[START Material]

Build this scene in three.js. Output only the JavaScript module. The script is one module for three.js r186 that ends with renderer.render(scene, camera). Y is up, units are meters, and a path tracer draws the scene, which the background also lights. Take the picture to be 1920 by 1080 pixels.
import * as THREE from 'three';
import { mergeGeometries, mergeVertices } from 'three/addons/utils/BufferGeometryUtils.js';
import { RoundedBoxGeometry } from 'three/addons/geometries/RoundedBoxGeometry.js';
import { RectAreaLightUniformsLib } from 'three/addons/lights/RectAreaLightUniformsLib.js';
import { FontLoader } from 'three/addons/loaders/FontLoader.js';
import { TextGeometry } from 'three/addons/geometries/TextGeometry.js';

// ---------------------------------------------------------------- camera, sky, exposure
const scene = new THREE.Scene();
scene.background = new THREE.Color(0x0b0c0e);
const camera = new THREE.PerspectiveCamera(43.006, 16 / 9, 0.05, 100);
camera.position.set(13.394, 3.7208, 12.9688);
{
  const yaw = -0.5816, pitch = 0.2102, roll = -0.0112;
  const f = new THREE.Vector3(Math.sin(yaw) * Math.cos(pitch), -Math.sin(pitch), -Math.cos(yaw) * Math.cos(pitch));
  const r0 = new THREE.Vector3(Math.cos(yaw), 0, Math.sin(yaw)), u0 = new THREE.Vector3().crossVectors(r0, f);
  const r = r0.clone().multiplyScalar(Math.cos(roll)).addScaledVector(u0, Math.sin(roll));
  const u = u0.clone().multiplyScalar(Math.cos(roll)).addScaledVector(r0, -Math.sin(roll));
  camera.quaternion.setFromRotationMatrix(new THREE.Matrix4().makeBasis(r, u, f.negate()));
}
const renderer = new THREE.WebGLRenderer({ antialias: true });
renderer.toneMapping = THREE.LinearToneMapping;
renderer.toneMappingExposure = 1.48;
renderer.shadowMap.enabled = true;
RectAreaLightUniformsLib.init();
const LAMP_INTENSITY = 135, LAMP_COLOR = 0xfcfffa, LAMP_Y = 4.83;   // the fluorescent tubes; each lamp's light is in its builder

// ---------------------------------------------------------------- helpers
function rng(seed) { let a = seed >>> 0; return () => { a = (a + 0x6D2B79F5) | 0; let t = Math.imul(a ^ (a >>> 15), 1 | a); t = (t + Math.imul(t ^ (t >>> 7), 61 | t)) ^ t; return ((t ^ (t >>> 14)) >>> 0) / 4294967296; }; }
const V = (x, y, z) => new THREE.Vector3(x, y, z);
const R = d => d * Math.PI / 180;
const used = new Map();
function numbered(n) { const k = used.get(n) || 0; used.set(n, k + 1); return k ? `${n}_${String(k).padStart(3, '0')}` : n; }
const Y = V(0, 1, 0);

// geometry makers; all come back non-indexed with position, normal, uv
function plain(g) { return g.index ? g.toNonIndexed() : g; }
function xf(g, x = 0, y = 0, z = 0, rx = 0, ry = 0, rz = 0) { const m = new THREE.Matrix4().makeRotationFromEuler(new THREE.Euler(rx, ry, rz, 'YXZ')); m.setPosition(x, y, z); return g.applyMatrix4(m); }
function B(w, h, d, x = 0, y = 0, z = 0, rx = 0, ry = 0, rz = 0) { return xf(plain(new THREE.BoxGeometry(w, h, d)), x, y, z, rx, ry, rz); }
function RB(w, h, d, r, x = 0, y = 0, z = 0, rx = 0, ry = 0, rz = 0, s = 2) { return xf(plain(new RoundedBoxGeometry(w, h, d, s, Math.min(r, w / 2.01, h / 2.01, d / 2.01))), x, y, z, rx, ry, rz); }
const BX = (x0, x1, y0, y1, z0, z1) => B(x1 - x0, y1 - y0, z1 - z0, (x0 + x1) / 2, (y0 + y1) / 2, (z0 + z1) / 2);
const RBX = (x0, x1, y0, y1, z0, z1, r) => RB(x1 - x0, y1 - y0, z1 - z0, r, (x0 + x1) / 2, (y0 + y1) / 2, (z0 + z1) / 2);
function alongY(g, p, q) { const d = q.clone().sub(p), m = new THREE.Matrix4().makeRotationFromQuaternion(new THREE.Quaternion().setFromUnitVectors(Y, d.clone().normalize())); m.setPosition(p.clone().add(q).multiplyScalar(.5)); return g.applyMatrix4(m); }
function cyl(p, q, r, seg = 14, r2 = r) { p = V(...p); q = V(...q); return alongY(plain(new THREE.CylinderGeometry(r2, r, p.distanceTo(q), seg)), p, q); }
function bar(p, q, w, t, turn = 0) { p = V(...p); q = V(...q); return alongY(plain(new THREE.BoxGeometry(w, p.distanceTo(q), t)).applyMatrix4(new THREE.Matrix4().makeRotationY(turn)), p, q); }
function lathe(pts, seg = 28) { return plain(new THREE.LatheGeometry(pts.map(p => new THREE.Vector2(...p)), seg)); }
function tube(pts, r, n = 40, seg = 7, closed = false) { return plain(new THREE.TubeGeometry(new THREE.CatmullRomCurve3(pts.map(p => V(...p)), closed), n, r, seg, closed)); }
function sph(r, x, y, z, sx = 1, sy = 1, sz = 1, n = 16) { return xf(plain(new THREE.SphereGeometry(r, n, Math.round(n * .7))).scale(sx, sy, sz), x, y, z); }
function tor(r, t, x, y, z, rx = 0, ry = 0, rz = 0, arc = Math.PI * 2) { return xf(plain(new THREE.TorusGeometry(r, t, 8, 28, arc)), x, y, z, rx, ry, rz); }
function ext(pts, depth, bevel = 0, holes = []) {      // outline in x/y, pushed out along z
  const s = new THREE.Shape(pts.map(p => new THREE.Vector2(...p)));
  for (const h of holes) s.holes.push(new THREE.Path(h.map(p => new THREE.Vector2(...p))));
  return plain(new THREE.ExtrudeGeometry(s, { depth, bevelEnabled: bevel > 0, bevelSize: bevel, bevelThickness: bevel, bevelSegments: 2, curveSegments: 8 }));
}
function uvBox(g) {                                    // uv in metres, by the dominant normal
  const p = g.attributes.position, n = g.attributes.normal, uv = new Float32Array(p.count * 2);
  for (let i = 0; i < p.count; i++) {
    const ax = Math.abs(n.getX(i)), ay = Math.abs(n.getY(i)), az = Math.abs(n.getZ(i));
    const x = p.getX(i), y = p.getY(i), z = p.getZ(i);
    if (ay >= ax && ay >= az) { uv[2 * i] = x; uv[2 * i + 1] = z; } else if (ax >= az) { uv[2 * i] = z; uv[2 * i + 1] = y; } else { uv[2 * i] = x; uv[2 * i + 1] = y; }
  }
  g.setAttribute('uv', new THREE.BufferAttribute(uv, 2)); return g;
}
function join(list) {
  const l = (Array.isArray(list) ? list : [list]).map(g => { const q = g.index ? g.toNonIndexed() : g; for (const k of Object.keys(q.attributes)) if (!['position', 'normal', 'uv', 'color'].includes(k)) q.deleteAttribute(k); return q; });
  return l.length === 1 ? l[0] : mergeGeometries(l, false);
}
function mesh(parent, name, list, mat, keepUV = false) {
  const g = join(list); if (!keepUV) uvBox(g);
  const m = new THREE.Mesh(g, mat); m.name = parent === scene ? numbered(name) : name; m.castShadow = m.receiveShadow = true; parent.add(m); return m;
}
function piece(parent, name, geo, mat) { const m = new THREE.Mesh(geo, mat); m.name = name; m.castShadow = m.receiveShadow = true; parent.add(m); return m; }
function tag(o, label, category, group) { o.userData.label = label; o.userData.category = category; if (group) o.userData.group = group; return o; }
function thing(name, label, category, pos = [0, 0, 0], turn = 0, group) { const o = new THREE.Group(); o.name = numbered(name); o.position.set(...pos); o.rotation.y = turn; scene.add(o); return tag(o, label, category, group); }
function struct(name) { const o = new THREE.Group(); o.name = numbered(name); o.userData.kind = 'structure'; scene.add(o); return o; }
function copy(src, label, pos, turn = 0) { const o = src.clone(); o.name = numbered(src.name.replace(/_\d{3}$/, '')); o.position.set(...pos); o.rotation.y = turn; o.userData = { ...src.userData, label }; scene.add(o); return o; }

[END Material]

• **Work to complete**: Reproduce, please, the lines of the material from its first line down to the line containing "const LAMP_INTENSITY = 135, LAMP_COLOR", keeping both ends and nothing beyond them.

• **Response to the task**:
Build this scene in three.js. Output only the JavaScript module. The script is one module for three.js r186 that ends with renderer.render(scene, camera). Y is up, units are meters, and a path tracer draws the scene, which the background also lights. Take the picture to be 1920 by 1080 pixels.
import * as THREE from 'three';
import { mergeGeometries, mergeVertices } from 'three/addons/utils/BufferGeometryUtils.js';
import { RoundedBoxGeometry } from 'three/addons/geometries/RoundedBoxGeometry.js';
import { RectAreaLightUniformsLib } from 'three/addons/lights/RectAreaLightUniformsLib.js';
import { FontLoader } from 'three/addons/loaders/FontLoader.js';
import { TextGeometry } from 'three/addons/geometries/TextGeometry.js';

// ---------------------------------------------------------------- camera, sky, exposure
const scene = new THREE.Scene();
scene.background = new THREE.Color(0x0b0c0e);
const camera = new THREE.PerspectiveCamera(43.006, 16 / 9, 0.05, 100);
camera.position.set(13.394, 3.7208, 12.9688);
{
  const yaw = -0.5816, pitch = 0.2102, roll = -0.0112;
  const f = new THREE.Vector3(Math.sin(yaw) * Math.cos(pitch), -Math.sin(pitch), -Math.cos(yaw) * Math.cos(pitch));
  const r0 = new THREE.Vector3(Math.cos(yaw), 0, Math.sin(yaw)), u0 = new THREE.Vector3().crossVectors(r0, f);
  const r = r0.clone().multiplyScalar(Math.cos(roll)).addScaledVector(u0, Math.sin(roll));
  const u = u0.clone().multiplyScalar(Math.cos(roll)).addScaledVector(r0, -Math.sin(roll));
  camera.quaternion.setFromRotationMatrix(new THREE.Matrix4().makeBasis(r, u, f.negate()));
}
const renderer = new THREE.WebGLRenderer({ antialias: true });
renderer.toneMapping = THREE.LinearToneMapping;
renderer.toneMappingExposure = 1.48;
renderer.shadowMap.enabled = true;
RectAreaLightUniformsLib.init();
const LAMP_INTENSITY = 135, LAMP_COLOR = 0xfcfffa, LAMP_Y = 4.83;   // the fluorescent tubes; each lamp's light is in its builder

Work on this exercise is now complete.